* [To do]:
Using the material below, print the line that contains "Build this scene", the line that contains "SC.camera = cam", and every line in between, exactly and nothing else.

* [Records with scene code]:

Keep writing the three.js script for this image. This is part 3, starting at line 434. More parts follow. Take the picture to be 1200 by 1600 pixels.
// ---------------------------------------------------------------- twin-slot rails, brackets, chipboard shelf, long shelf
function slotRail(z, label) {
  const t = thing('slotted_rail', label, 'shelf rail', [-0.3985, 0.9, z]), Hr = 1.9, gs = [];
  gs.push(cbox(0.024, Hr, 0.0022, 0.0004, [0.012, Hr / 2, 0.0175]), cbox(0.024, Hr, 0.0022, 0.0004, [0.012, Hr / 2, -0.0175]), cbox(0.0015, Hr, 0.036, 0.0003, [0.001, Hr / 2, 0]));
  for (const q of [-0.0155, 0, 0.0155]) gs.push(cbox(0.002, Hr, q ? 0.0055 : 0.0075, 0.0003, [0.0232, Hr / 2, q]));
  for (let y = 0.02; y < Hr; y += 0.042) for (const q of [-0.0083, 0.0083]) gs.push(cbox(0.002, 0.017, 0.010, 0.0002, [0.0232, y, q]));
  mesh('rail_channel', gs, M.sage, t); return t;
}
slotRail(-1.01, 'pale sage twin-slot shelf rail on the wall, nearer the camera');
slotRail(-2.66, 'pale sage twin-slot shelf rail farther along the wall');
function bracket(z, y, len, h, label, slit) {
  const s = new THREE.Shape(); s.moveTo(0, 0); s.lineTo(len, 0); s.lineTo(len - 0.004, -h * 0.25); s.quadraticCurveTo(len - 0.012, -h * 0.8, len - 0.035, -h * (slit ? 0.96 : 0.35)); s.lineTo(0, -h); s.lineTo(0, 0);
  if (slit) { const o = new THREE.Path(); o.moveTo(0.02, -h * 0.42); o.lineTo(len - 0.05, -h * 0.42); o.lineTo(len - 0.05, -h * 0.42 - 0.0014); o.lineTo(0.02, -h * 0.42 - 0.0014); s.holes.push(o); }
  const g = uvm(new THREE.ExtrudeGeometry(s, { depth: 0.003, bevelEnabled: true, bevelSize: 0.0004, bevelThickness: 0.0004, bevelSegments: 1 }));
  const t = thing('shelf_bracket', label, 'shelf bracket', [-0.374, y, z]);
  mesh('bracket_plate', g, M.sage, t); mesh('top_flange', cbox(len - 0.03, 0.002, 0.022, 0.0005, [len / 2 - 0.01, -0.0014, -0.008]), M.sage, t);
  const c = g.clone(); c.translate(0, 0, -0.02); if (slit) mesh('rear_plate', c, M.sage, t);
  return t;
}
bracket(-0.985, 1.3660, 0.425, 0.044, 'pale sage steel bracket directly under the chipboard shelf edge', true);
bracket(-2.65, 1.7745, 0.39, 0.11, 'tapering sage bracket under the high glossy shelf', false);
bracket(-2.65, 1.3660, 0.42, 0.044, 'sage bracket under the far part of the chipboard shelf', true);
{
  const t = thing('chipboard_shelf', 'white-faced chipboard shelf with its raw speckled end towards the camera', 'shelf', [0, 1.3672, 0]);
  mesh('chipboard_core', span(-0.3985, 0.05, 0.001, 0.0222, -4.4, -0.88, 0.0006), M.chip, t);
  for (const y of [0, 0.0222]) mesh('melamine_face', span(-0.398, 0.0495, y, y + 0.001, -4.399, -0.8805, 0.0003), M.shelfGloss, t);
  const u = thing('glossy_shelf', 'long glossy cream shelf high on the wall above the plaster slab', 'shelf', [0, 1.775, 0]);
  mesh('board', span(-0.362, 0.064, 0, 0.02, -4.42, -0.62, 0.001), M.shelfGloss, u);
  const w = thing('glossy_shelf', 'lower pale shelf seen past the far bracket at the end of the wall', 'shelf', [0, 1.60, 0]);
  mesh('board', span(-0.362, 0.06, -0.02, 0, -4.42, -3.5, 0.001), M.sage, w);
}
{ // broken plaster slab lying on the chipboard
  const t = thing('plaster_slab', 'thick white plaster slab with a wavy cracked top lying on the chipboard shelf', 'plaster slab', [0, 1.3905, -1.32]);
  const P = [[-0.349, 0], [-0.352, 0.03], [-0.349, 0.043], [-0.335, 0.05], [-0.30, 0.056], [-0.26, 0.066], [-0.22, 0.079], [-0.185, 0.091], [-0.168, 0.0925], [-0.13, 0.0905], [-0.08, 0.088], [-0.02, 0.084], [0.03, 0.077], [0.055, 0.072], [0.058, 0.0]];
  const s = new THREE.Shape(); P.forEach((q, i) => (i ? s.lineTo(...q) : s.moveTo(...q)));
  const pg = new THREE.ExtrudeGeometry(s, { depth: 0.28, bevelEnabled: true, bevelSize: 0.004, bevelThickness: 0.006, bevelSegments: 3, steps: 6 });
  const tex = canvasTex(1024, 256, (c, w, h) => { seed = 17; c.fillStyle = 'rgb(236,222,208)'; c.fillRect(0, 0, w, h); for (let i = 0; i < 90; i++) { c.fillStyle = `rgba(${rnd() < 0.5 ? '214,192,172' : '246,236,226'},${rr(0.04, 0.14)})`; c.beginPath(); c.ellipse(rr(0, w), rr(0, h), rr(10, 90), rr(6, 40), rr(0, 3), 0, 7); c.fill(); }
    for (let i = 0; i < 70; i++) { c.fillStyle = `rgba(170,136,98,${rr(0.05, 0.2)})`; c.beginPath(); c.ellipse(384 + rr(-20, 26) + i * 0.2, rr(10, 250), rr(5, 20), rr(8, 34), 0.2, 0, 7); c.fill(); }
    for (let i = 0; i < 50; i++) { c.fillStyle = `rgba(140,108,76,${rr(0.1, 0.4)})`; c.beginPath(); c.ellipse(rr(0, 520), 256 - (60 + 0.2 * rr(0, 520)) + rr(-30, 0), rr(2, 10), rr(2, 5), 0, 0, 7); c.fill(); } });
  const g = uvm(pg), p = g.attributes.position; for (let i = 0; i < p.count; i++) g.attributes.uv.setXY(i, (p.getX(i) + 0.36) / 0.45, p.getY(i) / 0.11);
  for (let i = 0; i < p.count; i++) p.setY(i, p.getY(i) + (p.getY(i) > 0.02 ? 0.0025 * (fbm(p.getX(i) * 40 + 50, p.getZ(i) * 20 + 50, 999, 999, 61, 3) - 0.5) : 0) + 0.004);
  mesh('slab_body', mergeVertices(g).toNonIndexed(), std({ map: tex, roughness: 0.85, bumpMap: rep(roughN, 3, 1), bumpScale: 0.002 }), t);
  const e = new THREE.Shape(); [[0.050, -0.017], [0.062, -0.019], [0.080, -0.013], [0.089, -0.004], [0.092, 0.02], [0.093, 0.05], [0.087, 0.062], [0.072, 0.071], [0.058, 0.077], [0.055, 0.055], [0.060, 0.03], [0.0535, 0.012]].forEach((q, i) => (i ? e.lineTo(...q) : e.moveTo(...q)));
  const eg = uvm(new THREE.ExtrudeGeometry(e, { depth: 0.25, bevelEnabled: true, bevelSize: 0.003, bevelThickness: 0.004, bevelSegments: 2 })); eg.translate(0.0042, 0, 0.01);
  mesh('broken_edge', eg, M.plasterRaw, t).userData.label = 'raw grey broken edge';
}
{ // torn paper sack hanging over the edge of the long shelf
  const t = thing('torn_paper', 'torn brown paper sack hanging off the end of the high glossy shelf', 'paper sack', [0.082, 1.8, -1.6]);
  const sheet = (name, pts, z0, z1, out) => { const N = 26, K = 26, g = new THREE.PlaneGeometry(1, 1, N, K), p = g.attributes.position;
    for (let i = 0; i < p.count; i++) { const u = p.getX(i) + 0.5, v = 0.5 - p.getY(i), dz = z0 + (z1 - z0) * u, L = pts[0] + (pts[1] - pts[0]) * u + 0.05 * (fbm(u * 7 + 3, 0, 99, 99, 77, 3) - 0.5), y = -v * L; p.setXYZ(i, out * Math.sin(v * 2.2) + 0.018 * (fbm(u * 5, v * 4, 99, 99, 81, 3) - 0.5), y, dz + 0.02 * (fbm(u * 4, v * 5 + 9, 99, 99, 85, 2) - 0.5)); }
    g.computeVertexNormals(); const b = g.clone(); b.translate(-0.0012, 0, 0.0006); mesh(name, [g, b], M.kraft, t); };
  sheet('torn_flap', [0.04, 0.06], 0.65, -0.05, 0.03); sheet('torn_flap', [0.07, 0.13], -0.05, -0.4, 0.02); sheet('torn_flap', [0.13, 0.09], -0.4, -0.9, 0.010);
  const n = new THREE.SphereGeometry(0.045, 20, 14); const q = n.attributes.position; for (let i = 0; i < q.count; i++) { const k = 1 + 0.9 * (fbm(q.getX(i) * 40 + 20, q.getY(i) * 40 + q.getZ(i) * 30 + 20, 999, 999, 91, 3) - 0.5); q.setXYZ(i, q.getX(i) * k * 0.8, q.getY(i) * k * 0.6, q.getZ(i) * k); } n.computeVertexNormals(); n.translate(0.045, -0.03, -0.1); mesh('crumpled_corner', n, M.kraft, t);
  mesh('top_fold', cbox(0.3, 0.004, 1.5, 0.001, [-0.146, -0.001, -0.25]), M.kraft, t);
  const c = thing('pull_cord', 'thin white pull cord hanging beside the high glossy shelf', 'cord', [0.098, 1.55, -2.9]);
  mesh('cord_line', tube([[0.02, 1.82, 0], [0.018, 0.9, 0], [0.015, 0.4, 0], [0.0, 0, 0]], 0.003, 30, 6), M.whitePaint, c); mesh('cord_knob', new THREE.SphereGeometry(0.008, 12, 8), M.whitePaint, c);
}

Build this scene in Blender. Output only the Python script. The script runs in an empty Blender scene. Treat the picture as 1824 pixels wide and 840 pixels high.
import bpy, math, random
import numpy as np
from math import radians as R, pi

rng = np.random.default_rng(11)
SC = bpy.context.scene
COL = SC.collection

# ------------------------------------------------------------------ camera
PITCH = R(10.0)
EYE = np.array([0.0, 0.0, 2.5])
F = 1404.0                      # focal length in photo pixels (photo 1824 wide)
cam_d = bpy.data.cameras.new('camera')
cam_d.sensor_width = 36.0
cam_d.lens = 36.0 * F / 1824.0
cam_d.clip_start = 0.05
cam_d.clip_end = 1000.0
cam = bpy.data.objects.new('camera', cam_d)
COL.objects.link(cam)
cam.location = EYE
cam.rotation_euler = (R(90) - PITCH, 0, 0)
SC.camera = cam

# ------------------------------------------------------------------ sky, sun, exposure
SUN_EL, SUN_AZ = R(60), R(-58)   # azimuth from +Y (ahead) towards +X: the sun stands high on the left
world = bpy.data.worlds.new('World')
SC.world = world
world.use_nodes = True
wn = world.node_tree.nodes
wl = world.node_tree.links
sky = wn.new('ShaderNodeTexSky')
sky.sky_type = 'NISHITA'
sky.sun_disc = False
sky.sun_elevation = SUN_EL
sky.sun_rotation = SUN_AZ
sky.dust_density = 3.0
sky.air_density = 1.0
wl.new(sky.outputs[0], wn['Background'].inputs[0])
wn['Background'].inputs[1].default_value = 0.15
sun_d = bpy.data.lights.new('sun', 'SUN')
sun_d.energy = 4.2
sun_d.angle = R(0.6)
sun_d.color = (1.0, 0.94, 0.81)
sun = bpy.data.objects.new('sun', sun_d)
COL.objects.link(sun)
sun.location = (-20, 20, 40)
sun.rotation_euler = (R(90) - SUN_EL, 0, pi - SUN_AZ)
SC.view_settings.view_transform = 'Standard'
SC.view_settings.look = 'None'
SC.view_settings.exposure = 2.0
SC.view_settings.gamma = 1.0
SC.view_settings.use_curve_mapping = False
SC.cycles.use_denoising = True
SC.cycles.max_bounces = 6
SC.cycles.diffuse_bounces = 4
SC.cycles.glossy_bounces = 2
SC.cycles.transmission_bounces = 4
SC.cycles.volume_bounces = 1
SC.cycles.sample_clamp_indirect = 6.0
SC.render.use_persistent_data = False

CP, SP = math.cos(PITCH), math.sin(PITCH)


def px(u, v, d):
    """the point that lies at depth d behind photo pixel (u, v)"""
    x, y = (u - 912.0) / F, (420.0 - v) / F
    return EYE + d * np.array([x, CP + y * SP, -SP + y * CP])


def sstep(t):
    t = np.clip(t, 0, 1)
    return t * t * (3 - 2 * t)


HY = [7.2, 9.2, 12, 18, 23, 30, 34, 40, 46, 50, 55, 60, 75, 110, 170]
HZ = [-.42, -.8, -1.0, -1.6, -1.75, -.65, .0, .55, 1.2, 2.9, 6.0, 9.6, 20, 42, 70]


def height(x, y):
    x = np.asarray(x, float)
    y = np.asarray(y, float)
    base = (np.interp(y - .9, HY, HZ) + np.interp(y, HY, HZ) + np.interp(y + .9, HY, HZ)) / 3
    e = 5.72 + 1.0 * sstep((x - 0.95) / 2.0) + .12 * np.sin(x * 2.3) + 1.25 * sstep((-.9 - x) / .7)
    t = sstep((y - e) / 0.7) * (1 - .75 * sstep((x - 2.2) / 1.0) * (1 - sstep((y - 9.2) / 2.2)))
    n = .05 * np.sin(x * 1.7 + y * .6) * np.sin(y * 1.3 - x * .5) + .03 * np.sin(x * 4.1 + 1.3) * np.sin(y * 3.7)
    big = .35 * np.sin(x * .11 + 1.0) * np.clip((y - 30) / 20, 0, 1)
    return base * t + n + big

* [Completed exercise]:
Build this scene in Blender. Output only the Python script. The script runs in an empty Blender scene. Treat the picture as 1824 pixels wide and 840 pixels high.
import bpy, math, random
import numpy as np
from math import radians as R, pi

rng = np.random.default_rng(11)
SC = bpy.context.scene
COL = SC.collection

# ------------------------------------------------------------------ camera
PITCH = R(10.0)
EYE = np.array([0.0, 0.0, 2.5])
F = 1404.0                      # focal length in photo pixels (photo 1824 wide)
cam_d = bpy.data.cameras.new('camera')
cam_d.sensor_width = 36.0
cam_d.lens = 36.0 * F / 1824.0
cam_d.clip_start = 0.05
cam_d.clip_end = 1000.0
cam = bpy.data.objects.new('camera', cam_d)
COL.objects.link(cam)
cam.location = EYE
cam.rotation_euler = (R(90) - PITCH, 0, 0)
SC.camera = cam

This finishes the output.